Omicidio Improta, "ergastolo a Spitaletta e 20 anni a Rotondi"

Le richieste del pm Tillo per il delitto del 26enne di Montesarchio ucciso e carbonizzato in auto

Benevento.  

L'ergastolo per uno, ritenute la continuazione e le aggravanti, e 20 anni all'altro, con attenuanti generiche equivalenti alle varie aggravanti. Sono le richieste di condanna avanzate dal pm Assunta Tillo, nel rito abbreviato dinanzi al gip Francesca Telaro, nei confronti, rispettivamente, di Paolo Spitaletta, 50 anni, di Tocco Caudio, e Pierluigi Rotondi, un 31enne originario di Tocco ma domiciliato a Tufara-, accusati in concorso dell'omicidio di Valentino Improta, 26 anni, di Montesarchio, ucciso con due fucilate e rinvenuto carbonizzato, il 4 maggio 2018, in una Fiat Punto, intestata alla madre, ferma alla località Cepino di Tocco Caudio, nelle vicinanze di un'area pic-nic sul monte Taburno.

Dopo la requisitoria della pubblica accusa, andata avanti per oltre due ore e mezza, gli interventi dei legali di parte civile – gli avvocati Federico Paolucci, Ettore Marcarelli e Angelo Santoro, per i genitori e le sorelle, e Vincenzo Sguera, per le due compagne dell'uomo- , che si sono espressi per la dichiarazione di responsabilità degli imputati.

Del tutto opposte le conclusioni dell'avvocato Elena Cosina, per Rotondi,  che ha sollecitato l'assoluzione del suo assistito e, in subordine, la derubricazione dell'accusa in quella di favoreggiamento, o il concorso anomalo. Secondo il legale, manca il movente: Rotondi, che non aveva preso parte alla rapina che fa da sfondo all'omicidio, non aveva alcuna ragione di rivalsa contro Improta. Non aveva la consapevoleza di ciò che avrebbe combinato Spitaletta, né poteva prevederlo. La sua confessione era arrivata successivamente, quando, invitato dal Pm ad un interrogatorio, aveva ammesso di essere stato minacciato dopo il delitto da Spitaletta, che gli avrebbe consigliato di farsi i fatti suoi.

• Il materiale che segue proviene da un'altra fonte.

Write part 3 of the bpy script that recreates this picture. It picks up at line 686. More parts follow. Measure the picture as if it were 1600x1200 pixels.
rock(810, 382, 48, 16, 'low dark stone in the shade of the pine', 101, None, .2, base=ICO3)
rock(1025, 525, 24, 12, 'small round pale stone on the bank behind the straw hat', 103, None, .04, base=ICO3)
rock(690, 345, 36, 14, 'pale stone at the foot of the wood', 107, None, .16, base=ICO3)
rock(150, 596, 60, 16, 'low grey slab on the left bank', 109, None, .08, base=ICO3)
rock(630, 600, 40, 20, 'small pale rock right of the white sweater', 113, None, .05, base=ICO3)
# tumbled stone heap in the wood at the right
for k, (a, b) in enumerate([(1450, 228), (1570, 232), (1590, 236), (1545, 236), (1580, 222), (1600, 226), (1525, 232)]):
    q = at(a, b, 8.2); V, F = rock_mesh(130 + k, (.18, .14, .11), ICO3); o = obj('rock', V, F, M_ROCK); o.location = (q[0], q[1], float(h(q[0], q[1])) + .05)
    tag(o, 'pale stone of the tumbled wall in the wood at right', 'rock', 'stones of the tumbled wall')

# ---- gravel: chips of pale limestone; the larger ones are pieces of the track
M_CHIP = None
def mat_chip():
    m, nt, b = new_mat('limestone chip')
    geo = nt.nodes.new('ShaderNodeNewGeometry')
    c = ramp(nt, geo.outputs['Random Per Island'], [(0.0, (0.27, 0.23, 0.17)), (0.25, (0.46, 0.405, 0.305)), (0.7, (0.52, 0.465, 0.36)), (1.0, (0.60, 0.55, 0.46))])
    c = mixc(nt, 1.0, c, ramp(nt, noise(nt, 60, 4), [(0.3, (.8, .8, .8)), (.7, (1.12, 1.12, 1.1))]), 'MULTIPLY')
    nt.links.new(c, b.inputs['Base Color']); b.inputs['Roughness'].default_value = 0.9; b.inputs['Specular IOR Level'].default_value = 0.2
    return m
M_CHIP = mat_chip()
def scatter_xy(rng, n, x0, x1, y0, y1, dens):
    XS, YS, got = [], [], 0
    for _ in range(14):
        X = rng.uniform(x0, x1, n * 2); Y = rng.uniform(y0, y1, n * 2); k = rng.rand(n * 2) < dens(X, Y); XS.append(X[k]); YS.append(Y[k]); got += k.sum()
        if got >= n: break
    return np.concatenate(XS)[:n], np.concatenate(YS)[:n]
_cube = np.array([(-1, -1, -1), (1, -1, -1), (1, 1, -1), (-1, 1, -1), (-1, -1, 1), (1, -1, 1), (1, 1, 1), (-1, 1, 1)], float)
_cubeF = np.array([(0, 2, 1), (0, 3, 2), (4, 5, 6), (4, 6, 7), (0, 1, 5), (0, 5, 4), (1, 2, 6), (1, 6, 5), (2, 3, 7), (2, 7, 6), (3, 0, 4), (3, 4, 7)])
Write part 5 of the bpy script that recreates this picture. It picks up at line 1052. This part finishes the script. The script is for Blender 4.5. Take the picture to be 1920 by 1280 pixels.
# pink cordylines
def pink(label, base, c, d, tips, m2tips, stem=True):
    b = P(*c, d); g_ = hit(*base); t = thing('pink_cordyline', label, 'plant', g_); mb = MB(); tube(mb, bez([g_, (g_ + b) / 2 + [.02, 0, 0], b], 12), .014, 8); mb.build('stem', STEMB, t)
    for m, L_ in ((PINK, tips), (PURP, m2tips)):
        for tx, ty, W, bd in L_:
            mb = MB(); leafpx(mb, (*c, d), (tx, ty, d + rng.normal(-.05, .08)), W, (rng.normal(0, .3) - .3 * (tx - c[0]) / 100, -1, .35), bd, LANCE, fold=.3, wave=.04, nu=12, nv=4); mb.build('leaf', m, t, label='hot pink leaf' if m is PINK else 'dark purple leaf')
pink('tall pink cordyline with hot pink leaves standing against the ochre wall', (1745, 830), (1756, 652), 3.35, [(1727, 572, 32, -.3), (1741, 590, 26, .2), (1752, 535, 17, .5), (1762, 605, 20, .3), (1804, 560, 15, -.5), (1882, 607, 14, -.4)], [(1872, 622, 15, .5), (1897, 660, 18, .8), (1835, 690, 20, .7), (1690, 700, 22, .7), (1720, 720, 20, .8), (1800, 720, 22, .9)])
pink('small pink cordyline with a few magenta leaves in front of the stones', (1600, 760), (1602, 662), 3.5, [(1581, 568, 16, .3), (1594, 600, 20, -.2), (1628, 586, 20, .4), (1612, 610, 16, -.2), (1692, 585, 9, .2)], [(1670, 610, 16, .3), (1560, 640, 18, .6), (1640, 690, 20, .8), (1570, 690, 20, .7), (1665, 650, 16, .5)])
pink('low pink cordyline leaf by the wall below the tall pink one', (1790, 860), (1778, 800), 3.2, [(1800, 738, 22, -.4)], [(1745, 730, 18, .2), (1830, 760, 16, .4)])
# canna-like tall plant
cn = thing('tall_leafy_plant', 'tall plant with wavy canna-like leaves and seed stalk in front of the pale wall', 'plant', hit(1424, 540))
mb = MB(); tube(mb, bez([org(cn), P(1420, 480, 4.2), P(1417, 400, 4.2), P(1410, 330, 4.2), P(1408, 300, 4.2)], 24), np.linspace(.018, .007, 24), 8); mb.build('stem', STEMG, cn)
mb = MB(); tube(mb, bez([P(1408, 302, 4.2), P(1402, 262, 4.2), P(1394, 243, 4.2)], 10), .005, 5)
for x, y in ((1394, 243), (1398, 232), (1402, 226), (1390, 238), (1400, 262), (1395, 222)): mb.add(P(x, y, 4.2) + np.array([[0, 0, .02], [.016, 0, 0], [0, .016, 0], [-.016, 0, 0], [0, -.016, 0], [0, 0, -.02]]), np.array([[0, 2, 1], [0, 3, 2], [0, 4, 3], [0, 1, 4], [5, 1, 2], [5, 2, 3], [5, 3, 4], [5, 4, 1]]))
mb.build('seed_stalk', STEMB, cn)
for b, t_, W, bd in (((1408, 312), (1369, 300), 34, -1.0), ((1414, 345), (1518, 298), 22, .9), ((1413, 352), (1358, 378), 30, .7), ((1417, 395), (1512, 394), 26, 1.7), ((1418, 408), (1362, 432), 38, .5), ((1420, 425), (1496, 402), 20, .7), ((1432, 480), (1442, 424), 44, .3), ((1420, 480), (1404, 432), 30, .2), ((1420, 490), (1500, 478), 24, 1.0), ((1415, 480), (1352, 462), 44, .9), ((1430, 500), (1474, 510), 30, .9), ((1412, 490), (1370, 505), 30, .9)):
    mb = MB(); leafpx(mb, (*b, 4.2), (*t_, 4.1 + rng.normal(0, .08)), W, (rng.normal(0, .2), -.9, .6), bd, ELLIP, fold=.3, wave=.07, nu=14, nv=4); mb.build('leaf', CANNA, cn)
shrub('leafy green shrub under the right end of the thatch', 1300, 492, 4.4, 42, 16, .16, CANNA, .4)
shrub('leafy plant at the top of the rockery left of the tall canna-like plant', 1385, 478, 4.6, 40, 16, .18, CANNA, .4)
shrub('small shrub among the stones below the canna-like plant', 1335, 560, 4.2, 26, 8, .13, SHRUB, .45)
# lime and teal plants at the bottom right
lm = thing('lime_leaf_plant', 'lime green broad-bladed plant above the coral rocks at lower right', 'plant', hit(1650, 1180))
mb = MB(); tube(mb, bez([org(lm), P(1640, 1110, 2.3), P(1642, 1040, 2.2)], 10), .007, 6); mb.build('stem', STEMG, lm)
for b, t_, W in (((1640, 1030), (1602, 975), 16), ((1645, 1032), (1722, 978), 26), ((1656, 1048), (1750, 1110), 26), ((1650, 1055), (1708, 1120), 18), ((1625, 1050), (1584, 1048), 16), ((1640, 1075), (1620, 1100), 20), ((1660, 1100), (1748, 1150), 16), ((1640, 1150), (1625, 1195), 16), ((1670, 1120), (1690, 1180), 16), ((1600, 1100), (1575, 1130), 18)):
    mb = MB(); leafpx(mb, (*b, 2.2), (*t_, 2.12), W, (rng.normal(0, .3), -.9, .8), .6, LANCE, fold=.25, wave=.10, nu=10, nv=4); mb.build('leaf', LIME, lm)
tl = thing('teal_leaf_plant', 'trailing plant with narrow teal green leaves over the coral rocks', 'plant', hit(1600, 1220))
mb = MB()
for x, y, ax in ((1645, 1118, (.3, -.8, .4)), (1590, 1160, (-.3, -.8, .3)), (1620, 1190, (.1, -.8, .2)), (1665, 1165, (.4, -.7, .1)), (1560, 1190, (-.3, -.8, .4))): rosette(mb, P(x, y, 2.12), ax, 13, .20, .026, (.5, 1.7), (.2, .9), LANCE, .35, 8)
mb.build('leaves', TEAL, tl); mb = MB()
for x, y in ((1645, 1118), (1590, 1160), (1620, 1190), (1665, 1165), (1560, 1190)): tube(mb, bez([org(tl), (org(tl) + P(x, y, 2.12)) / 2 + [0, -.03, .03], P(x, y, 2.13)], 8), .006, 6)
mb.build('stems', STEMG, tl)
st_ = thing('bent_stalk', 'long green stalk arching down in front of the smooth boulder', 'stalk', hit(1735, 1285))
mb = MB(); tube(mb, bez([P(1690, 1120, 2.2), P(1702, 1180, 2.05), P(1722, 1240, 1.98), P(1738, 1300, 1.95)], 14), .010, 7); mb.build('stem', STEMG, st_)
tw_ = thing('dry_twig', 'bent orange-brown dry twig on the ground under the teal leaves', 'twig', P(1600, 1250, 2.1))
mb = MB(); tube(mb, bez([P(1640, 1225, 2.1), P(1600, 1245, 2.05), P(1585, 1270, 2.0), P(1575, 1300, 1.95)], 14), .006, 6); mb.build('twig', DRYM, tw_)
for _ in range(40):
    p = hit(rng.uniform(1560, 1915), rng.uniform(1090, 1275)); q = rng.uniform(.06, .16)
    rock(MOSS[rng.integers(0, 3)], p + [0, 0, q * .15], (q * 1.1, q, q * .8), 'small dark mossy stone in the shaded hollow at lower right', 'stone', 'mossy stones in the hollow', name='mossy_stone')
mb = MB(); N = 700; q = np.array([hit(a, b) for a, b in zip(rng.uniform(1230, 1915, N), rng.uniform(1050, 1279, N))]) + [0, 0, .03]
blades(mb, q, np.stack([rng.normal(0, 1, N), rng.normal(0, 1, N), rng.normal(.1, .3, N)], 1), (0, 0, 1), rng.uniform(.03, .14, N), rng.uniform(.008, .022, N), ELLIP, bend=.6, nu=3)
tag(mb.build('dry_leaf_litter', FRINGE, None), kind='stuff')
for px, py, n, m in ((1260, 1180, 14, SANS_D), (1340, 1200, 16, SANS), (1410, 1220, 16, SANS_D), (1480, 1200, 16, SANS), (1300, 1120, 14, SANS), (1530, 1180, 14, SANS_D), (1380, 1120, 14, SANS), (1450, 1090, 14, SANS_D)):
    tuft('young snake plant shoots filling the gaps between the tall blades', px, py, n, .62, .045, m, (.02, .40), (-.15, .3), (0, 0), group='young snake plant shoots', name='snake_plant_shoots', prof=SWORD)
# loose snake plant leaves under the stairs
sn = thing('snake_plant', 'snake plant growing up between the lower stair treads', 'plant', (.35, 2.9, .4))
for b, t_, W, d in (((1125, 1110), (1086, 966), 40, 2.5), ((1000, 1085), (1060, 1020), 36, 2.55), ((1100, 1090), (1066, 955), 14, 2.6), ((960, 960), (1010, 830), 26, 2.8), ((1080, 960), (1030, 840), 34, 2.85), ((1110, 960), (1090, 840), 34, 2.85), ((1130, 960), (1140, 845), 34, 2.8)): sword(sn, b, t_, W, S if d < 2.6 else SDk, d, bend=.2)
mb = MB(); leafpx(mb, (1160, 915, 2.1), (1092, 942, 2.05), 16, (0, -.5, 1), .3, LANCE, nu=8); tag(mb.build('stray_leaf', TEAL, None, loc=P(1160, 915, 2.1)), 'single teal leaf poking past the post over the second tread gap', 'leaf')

 Nella prossima udienza, in programma il 29 gennaio, l'arringa dell'avvocato Antonio Leone, per Spitaletta, cui seguirà la sentenza su un omicidio che, secondo gli inquirenti, sarebbe stato scatenato dalla paura che Improta avrebbe generato in Spitaletta. Il 26enne era agitato perchè aveva ricevuto un avviso di garanzia nell'inchiesta sulla rapina compiuta il 10 aprile 2018 in un'abitazione a Montesarchio, cui era seguita, dopo due settimane, la morte di un 83enne che con la sorella era rimasto vittima del colpo. Una vicenda al centro di un processo a carico di Spitaletta che si concluderà il 10 dicembre.

Improta, ritenuto uno degli autori del raid, avrebbe minacciato Spitaletta, che il 22 maggio sarebbe finito in carcere per quella rapina, di chiamarlo in correità se, nel caso in cui fosse stato arrestato, non avesse ricevuto assistenza economica per sé e la sua famiglia, anche per sostenere le spese legali per la propria difesa.

Parole che avrebbero indotto Spitaletta, nel timore che Improta potesse collaborare con la giustizia per alleggerire la sua posizione, ad organizzare, in concorso con Rotondi, l'omicidio del giovane. Facendo credere al 26enne di aver ideato un furto di rame sul Taburno, l'avrebbero attirato in trappola.

La ricostruzione dei fatti parte intorno alle 22 del 2 maggio 2018, quando Improta avrebbe raggiunto i due imputati, che erano a bordo di una Mercedes, al volante della Punto della madre, nei pressi del ristorante il Querceto di Tocco Caudio, dove si erano dati appuntamento. Una volta alla località Le Martine di Tocco Caudio, i tre si sarebbero divisi: Rotondi sarebbe rimasto lì, in macchina, mentre Spitaletta sarebbe salito nella Punto di Improta, contro il quale, una volta alla località Cepino, avrebbe fatto fuoco due volte con un fucile a canne mozze calibro 12.

Due colpi all'altezza della nuca, “esplosi da distanza ravvicinata, da destra verso sinistra”. Poi il fuoco appiccato alla macchina, ed al cadavere di Improta che era all'interno, “con l'utilizzo di un accelerante” che aveva portato la “temperatura a raggiungere il picco di 800 gradi”. A quel punto, Spitaletta avrebbe percorso a piedi, per circa 30 minuti, un sentiero che l'aveva condotto nella zona in cui c'era ad aspettarlo Rotondi, con il quale si era infine dato alla fuga.